Auch für Andreas Moch, Standortverantwortlicher für das Mercedes-Benz-Werk Mannheim, ist das neue Trainingscenter ein „Meilenstein bei der Arbeit an innovativen Zukunftstechnologien“. Seit den Anfängen vor fast 120 Jahren – im Jahr 1908 startete die Motorenproduktion im Werk – habe es dort zahlreiche Innovationen gegeben, denen man sich immer proaktiv gestellt habe. „Auch in Zukunft wird der Standort eine besondere Rolle im Konzern spielen“, bekräftigt Moch.
Mit etwa 1000 Schulungsteilnehmerinnen und Teilnehmern rechnet Daimler Truck jährlich in dem neuen Mannheimer Hochvolt-Trainingscenter, das es so im Unternehmen kein zweites Mal gibt.

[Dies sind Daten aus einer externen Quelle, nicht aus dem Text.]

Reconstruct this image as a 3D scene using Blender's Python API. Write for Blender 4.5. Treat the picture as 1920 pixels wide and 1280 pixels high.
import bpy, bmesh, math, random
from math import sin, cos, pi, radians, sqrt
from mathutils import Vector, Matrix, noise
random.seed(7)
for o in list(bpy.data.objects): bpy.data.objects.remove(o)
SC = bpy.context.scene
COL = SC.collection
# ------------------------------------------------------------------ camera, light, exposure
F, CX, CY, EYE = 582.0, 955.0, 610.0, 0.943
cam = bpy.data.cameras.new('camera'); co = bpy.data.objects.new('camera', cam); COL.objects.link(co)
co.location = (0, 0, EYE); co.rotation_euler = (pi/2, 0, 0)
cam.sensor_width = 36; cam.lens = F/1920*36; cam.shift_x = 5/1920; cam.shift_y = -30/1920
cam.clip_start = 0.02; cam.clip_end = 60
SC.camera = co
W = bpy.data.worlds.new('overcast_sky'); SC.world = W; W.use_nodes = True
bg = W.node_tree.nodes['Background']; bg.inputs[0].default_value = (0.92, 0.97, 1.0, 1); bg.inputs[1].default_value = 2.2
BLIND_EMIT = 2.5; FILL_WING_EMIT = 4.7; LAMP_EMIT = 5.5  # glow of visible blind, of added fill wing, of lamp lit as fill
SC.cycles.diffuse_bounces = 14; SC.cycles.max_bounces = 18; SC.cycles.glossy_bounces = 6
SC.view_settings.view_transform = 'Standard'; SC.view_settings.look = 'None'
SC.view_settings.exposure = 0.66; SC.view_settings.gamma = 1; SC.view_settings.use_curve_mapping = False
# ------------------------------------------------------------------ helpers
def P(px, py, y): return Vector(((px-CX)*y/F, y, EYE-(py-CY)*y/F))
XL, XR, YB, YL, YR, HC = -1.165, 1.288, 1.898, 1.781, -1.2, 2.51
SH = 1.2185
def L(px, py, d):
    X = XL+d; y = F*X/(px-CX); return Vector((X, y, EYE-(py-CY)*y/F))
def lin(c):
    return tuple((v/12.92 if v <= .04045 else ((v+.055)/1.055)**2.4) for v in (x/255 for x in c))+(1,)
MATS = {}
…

Das Spektrum ist dabei weit gefächert: Geschult werden Lehrlinge, die bei dem Nutzfahrzeughersteller zum Kfz-Mechatroniker für System- und Hochvolttechnik ausgebildet werden, aber auch Mitarbeitende, die schon länger im Unternehmen arbeiten und weiterqualifiziert werden. Auch von anderen Standorten sollen Beschäftigte aus verschiedenen Bereichen für Hochvolttrainings nach Mannheim kommen - vom Produktionsmitarbeiter bis zur Entwicklungsingenieurin.
Zum Einsatz kommen auch innovative Lernmethoden, wie Roman Bieniek, ebenfalls Trainer bei Daimler Truck, am Beispiel einer VR-Brille demonstriert. Mit ihrer Hilfe ist es unter anderem möglich, die Arbeit am neuen eActros 600, dem neuesten batterieelektrischen Lkw von Daimler Truck, zu üben – ohne dass ein entsprechendes Fahrzeug tatsächlich im Raum ist. Setzt man die Brille auf, erscheint ein virtueller Lkw in Originalgröße, durch den man mit einem Controller gezielt navigieren kann.
Schulungsteilnehmerinnen und -teilnehmer können sich so zum Beispiel anschauen, wo genau im Fahrzeug die sogenannte Frontbox – eine Schlüsselkomponente des eActros, die unter anderem Steuergeräte enthält und in Mannheim gebaut wird - sitzt und aus welchen Komponenten sie besteht. Auf Knopfdruck werden zu den einzelnen Bestandteilen zusätzliche Informationen eingeblendet. So kann das Arbeiten an der Batterietechnik auch mal „im Trockenen geübt“ werden – und damit ohne die Gefahr, mit Strom in Berührung zu kommen.